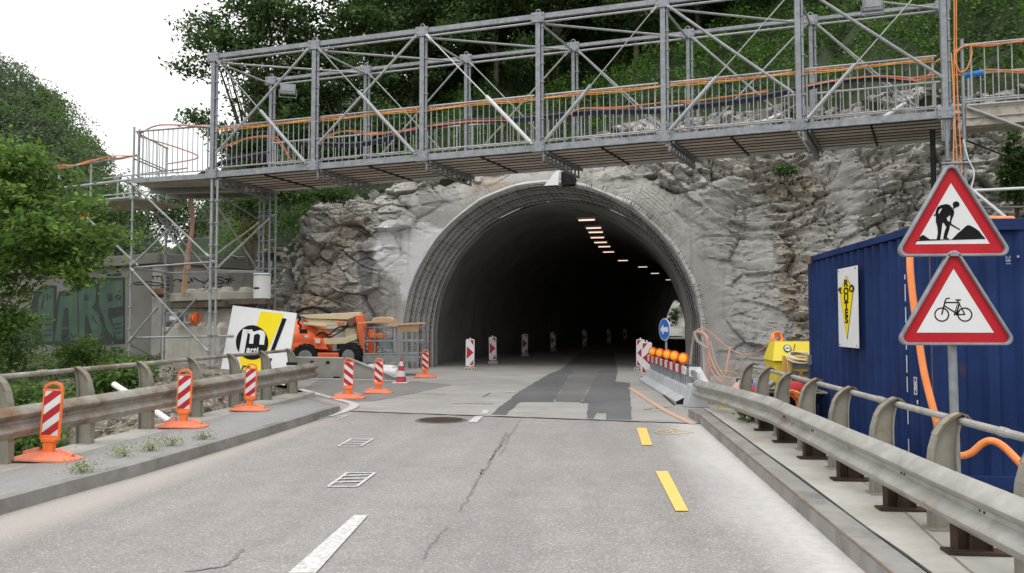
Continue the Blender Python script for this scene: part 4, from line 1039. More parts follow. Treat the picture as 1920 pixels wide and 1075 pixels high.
# ---- left tower
tw = world_thing('scaffold_tower', (-9.4, 18.0, .4), 'tall tube scaffold tower carrying the left end of the footbridge', 'scaffold')
legs = {'A': (-10.46, 17.4, .55), 'B': (B(0).x, B(0).y, .42), 'B2': (B(0).x + .14, B(0).y - .02, .42), 'C': (B(0, 1).x, B(0, 1).y, .4), 'C2': (B(0, 1).x - .16, B(0, 1).y + .02, .4), 'C3': (B(0, 1).x - .30, B(0, 1).y + .1, .4), 'C4': (B(0, 1).x + .13, B(0, 1).y + .05, .4), 'D': (-10.6, 19.15, .45), 'E': (-9.3, 18.95, .45)}
LG = {k: Vector(v) for k, v in legs.items()}
for k, p in LG.items():
    mb = MB(); top = {'A': 4.75, 'B': 4.75, 'B2': 4.7}.get(k, 4.65)
    mb.tube(p, (p.x, p.y, top), .026 if k not in ('B',) else .034)
    z = p.z + .3
    while z < top - .1: mb.tube((p.x, p.y, z), (p.x, p.y, z + .028), .055, 8); z += .5
    mb.box((p.x, p.y, p.z - .01), (.2, .2, .02)); mb.tube((p.x, p.y, p.z + .1), (p.x, p.y, p.z + .13), .08, 8)
    mb.build('leg', 'tube' if k[0] in 'AB' else 'galv', tw)
def tz(k, z): return Vector((LG[k].x, LG[k].y, z))
def tb(a, b, r=.024, name='brace', mat='tube'):
    mb = MB(); mb.tube(a, b, r)
    for p, q in ((a, b), (b, a)): d = (q - p).normalized(); mb.tube(p + d * .03, p + d * .13, .038, 6)
    mb.build(name, mat, tw)
YA = Vector((0, -.05, 0))
tb(tz('A', 4.72) + YA, tz('B', 2.95) + YA); tb(tz('A', 2.78) + YA, tz('A', 3.62) + YA + Vector((1.02, -.17, 0))); tb(tz('A', 2.76) + YA, tz('B', .85) + YA)
tb(tz('A', 1.05) + YA, tz('A', 1.85) + YA + Vector((.75, -.12, 0)))
tb(tz('A', 2.76), tz('B2', 2.86), .024, 'ledger'); tb(tz('A', 1.15), tz('B2', 1.20) + Vector((.45, -.05, 0)), .024, 'ledger')
tb(tz('D', 4.0), tz('E', 2.75), .022); tb(tz('D', 2.75), tz('E', 2.75), .02, 'ledger'); tb(tz('D', 3.55), tz('E', 3.6), .018, 'ledger', 'galv'); tb(tz('D', 4.0) , tz('E', 4.05), .018, 'ledger', 'galv'); tb(tz('E', 2.8), tz('C3', 2.75), .02, 'ledger')
tb(tz('A', 2.76), tz('D', 2.76), .022, 'ledger'); tb(tz('A', 4.2), tz('D', 4.1), .02, 'ledger'); tb(tz('D', 1.2), tz('E', 2.5), .022)
tb(tz('A', 1.0), tz('D', .5), .022); tb(tz('B', 2.95), tz('C3', 3.95), .024); tb(tz('B2', 2.7), tz('C', 4.05), .024); tb(tz('B', 4.3), tz('C3', 2.75), .022); tb(tz('B2', 2.62), tz('C2', 2.72), .024, 'ledger'); tb(tz('B', 4.45), tz('C2', 3.95), .022, 'ledger', 'galv_dark')
tb(tz('B2', .75), tz('C', 2.2), .024); tb(tz('B2', .6), tz('C3', 1.6), .024); tb(tz('C', 2.0), tz('C', 3.0) + Vector((.05, .0, 0)), .02); tb(tz('E', 1.2), tz('C3', 2.4), .02)
for zz in (1.4, 2.1, 2.8, 3.5, 4.1): tb(tz('C3', zz), tz('C4', zz), .018, 'ledger', 'galv')

# ---- right walkway beyond the truss, and the tower under it
rw = world_thing('scaffold_walkway', tuple(B(6)), 'railed plank walkway continuing past the truss at the right edge', 'walkway')
K0, K1 = B(6, 0, .12) + BDn * .33, B(6, 0, .20) + BDn * 3.4
railing(K0, K1, rw, nb=14, h=1.12, r=.011, mid=False); railing(K0 + BW * .95, K1 + BW * .95, rw, nb=14, h=1.10, mid=True)
mb = MB()
for j in range(4):
    f0, f1 = j / 4 + .01, (j + 1) / 4 - .01
    mb.hexa([p - UZ * .06 for p in (K0 + BW * f0, K1 + BW * f0, K1 + BW * f1, K0 + BW * f1)], [K0 + BW * f0, K1 + BW * f0, K1 + BW * f1, K0 + BW * f1])
mb.hexa([p - UZ * .36 for p in (K0, K1, K1 - BN * .03, K0 - BN * .03)], [p - UZ * .03 for p in (K0, K1, K1 - BN * .03, K0 - BN * .03)])
mb.build('deck', 'wood_deck_dark', rw)
mb = MB(); mb.tube(K0 - BN * .06, K1 - BN * .06, .026); mb.tube(K0 - BN * .05 - UZ * .22, K1 - BN * .05 - UZ * .20, .012); mb.build('edge_tube', 'tube', rw)
mb = MB(); mb.tube(K0 - BN * .08 - UZ * .03, K0 + BDn * 1.7 - UZ * .85 - BN * .08, .028); mb.build('brace', 'tube', rw)
mb = MB(); mb.tube(K0 + BN * .6 - UZ * .4, K0 + BDn * 1.6 - UZ * 1.2 + BN * .6, .016); mb.build('brace', 'rusty_dark', rw)
rt_ = world_thing('scaffold_tower', (B(6).x, B(6).y, -.1), 'pair of upright scaffold tubes and bracing behind the triangular signs', 'scaffold')
for off, r_, top, m_ in ((.02, .034, 5.2, 'galv'), (.30, .030, 6.6, 'galv'), ):
    mb = MB(); p = B(6) + BDn * off; mb.tube((p.x, p.y, -.1), (p.x, p.y, top), r_)
    for j in range(9): mb.tube((p.x, p.y, .4 + j * .5), (p.x, p.y, .43 + j * .5), r_ + .03, 8)
    mb.build('leg', m_, rt_)
mb = MB(); p = B(6) - BDn * .14 + BN * .3; mb.tube((p.x, p.y, -.1), (p.x, p.y, 5.05), .05); mb.build('leg', 'black_rubber', rt_)
for zz in (4.35, 3.2): mb = MB(); mb.tube(Vector((B(6).x, B(6).y, zz)) - BDn * .1 - BN * .05, Vector((B(6).x, B(6).y, zz)) + BDn * .5 - BN * .05, .024); mb.build('coupler', 'galv', rt_)
q0 = at(1824, 358, 14.6)
mb = MB(); mb.tube(q0 - Vector((.7, 0, .02)), q0 + Vector((2.2, 0, .08)), .026); mb.build('ledger', 'tube_bright', rt_)
mb = MB(); q1 = at(1830, 362, 14.55); q2 = at(1893, 414, 14.4); mb.tube(q1 + (q1 - q2) * .3, q2 + (q2 - q1) * .3, .028); mb.build('brace', 'tube_bright', rt_)
mb = MB(); q1 = at(1835, 391, 15.6); mb.tube(q1 - Vector((.8, 0, 0)), q1 + Vector((2.0, 0, .03)), .022); mb.build('ledger', 'galv_dark', rt_)
mb = MB(); q1 = at(1806, 262, 14.5); mb.path(catmull([q1, q1 + Vector((.08, 0, -.35)), q1 + Vector((.16, -.02, -.6)), q1 + Vector((.1, 0, -.95)), q1 + Vector((.2, 0, -1.1))], 4), .012, 5)
tag(mb.build('rope', 'sign_white'), 'frayed pale rope hanging from the scaffold above the triangular signs', 'rope')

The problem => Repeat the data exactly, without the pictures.

Task solution =>
Continue the Blender Python script for this scene: part 4, from line 1039. More parts follow. Treat the picture as 1920 pixels wide and 1075 pixels high.
# ---- left tower
tw = world_thing('scaffold_tower', (-9.4, 18.0, .4), 'tall tube scaffold tower carrying the left end of the footbridge', 'scaffold')
legs = {'A': (-10.46, 17.4, .55), 'B': (B(0).x, B(0).y, .42), 'B2': (B(0).x + .14, B(0).y - .02, .42), 'C': (B(0, 1).x, B(0, 1).y, .4), 'C2': (B(0, 1).x - .16, B(0, 1).y + .02, .4), 'C3': (B(0, 1).x - .30, B(0, 1).y + .1, .4), 'C4': (B(0, 1).x + .13, B(0, 1).y + .05, .4), 'D': (-10.6, 19.15, .45), 'E': (-9.3, 18.95, .45)}
LG = {k: Vector(v) for k, v in legs.items()}
for k, p in LG.items():
    mb = MB(); top = {'A': 4.75, 'B': 4.75, 'B2': 4.7}.get(k, 4.65)
    mb.tube(p, (p.x, p.y, top), .026 if k not in ('B',) else .034)
    z = p.z + .3
    while z < top - .1: mb.tube((p.x, p.y, z), (p.x, p.y, z + .028), .055, 8); z += .5
    mb.box((p.x, p.y, p.z - .01), (.2, .2, .02)); mb.tube((p.x, p.y, p.z + .1), (p.x, p.y, p.z + .13), .08, 8)
    mb.build('leg', 'tube' if k[0] in 'AB' else 'galv', tw)
def tz(k, z): return Vector((LG[k].x, LG[k].y, z))
def tb(a, b, r=.024, name='brace', mat='tube'):
    mb = MB(); mb.tube(a, b, r)
    for p, q in ((a, b), (b, a)): d = (q - p).normalized(); mb.tube(p + d * .03, p + d * .13, .038, 6)
    mb.build(name, mat, tw)
YA = Vector((0, -.05, 0))
tb(tz('A', 4.72) + YA, tz('B', 2.95) + YA); tb(tz('A', 2.78) + YA, tz('A', 3.62) + YA + Vector((1.02, -.17, 0))); tb(tz('A', 2.76) + YA, tz('B', .85) + YA)
tb(tz('A', 1.05) + YA, tz('A', 1.85) + YA + Vector((.75, -.12, 0)))
tb(tz('A', 2.76), tz('B2', 2.86), .024, 'ledger'); tb(tz('A', 1.15), tz('B2', 1.20) + Vector((.45, -.05, 0)), .024, 'ledger')
tb(tz('D', 4.0), tz('E', 2.75), .022); tb(tz('D', 2.75), tz('E', 2.75), .02, 'ledger'); tb(tz('D', 3.55), tz('E', 3.6), .018, 'ledger', 'galv'); tb(tz('D', 4.0) , tz('E', 4.05), .018, 'ledger', 'galv'); tb(tz('E', 2.8), tz('C3', 2.75), .02, 'ledger')
tb(tz('A', 2.76), tz('D', 2.76), .022, 'ledger'); tb(tz('A', 4.2), tz('D', 4.1), .02, 'ledger'); tb(tz('D', 1.2), tz('E', 2.5), .022)
tb(tz('A', 1.0), tz('D', .5), .022); tb(tz('B', 2.95), tz('C3', 3.95), .024); tb(tz('B2', 2.7), tz('C', 4.05), .024); tb(tz('B', 4.3), tz('C3', 2.75), .022); tb(tz('B2', 2.62), tz('C2', 2.72), .024, 'ledger'); tb(tz('B', 4.45), tz('C2', 3.95), .022, 'ledger', 'galv_dark')
tb(tz('B2', .75), tz('C', 2.2), .024); tb(tz('B2', .6), tz('C3', 1.6), .024); tb(tz('C', 2.0), tz('C', 3.0) + Vector((.05, .0, 0)), .02); tb(tz('E', 1.2), tz('C3', 2.4), .02)
for zz in (1.4, 2.1, 2.8, 3.5, 4.1): tb(tz('C3', zz), tz('C4', zz), .018, 'ledger', 'galv')

# ---- right walkway beyond the truss, and the tower under it
rw = world_thing('scaffold_walkway', tuple(B(6)), 'railed plank walkway continuing past the truss at the right edge', 'walkway')
K0, K1 = B(6, 0, .12) + BDn * .33, B(6, 0, .20) + BDn * 3.4
railing(K0, K1, rw, nb=14, h=1.12, r=.011, mid=False); railing(K0 + BW * .95, K1 + BW * .95, rw, nb=14, h=1.10, mid=True)
mb = MB()
for j in range(4):
    f0, f1 = j / 4 + .01, (j + 1) / 4 - .01
    mb.hexa([p - UZ * .06 for p in (K0 + BW * f0, K1 + BW * f0, K1 + BW * f1, K0 + BW * f1)], [K0 + BW * f0, K1 + BW * f0, K1 + BW * f1, K0 + BW * f1])
mb.hexa([p - UZ * .36 for p in (K0, K1, K1 - BN * .03, K0 - BN * .03)], [p - UZ * .03 for p in (K0, K1, K1 - BN * .03, K0 - BN * .03)])
mb.build('deck', 'wood_deck_dark', rw)
mb = MB(); mb.tube(K0 - BN * .06, K1 - BN * .06, .026); mb.tube(K0 - BN * .05 - UZ * .22, K1 - BN * .05 - UZ * .20, .012); mb.build('edge_tube', 'tube', rw)
mb = MB(); mb.tube(K0 - BN * .08 - UZ * .03, K0 + BDn * 1.7 - UZ * .85 - BN * .08, .028); mb.build('brace', 'tube', rw)
mb = MB(); mb.tube(K0 + BN * .6 - UZ * .4, K0 + BDn * 1.6 - UZ * 1.2 + BN * .6, .016); mb.build('brace', 'rusty_dark', rw)
rt_ = world_thing('scaffold_tower', (B(6).x, B(6).y, -.1), 'pair of upright scaffold tubes and bracing behind the triangular signs', 'scaffold')
for off, r_, top, m_ in ((.02, .034, 5.2, 'galv'), (.30, .030, 6.6, 'galv'), ):
    mb = MB(); p = B(6) + BDn * off; mb.tube((p.x, p.y, -.1), (p.x, p.y, top), r_)
    for j in range(9): mb.tube((p.x, p.y, .4 + j * .5), (p.x, p.y, .43 + j * .5), r_ + .03, 8)
    mb.build('leg', m_, rt_)
mb = MB(); p = B(6) - BDn * .14 + BN * .3; mb.tube((p.x, p.y, -.1), (p.x, p.y, 5.05), .05); mb.build('leg', 'black_rubber', rt_)
for zz in (4.35, 3.2): mb = MB(); mb.tube(Vector((B(6).x, B(6).y, zz)) - BDn * .1 - BN * .05, Vector((B(6).x, B(6).y, zz)) + BDn * .5 - BN * .05, .024); mb.build('coupler', 'galv', rt_)
q0 = at(1824, 358, 14.6)
mb = MB(); mb.tube(q0 - Vector((.7, 0, .02)), q0 + Vector((2.2, 0, .08)), .026); mb.build('ledger', 'tube_bright', rt_)
mb = MB(); q1 = at(1830, 362, 14.55); q2 = at(1893, 414, 14.4); mb.tube(q1 + (q1 - q2) * .3, q2 + (q2 - q1) * .3, .028); mb.build('brace', 'tube_bright', rt_)
mb = MB(); q1 = at(1835, 391, 15.6); mb.tube(q1 - Vector((.8, 0, 0)), q1 + Vector((2.0, 0, .03)), .022); mb.build('ledger', 'galv_dark', rt_)
mb = MB(); q1 = at(1806, 262, 14.5); mb.path(catmull([q1, q1 + Vector((.08, 0, -.35)), q1 + Vector((.16, -.02, -.6)), q1 + Vector((.1, 0, -.95)), q1 + Vector((.2, 0, -1.1))], 4), .012, 5)
tag(mb.build('rope', 'sign_white'), 'frayed pale rope hanging from the scaffold above the triangular signs', 'rope')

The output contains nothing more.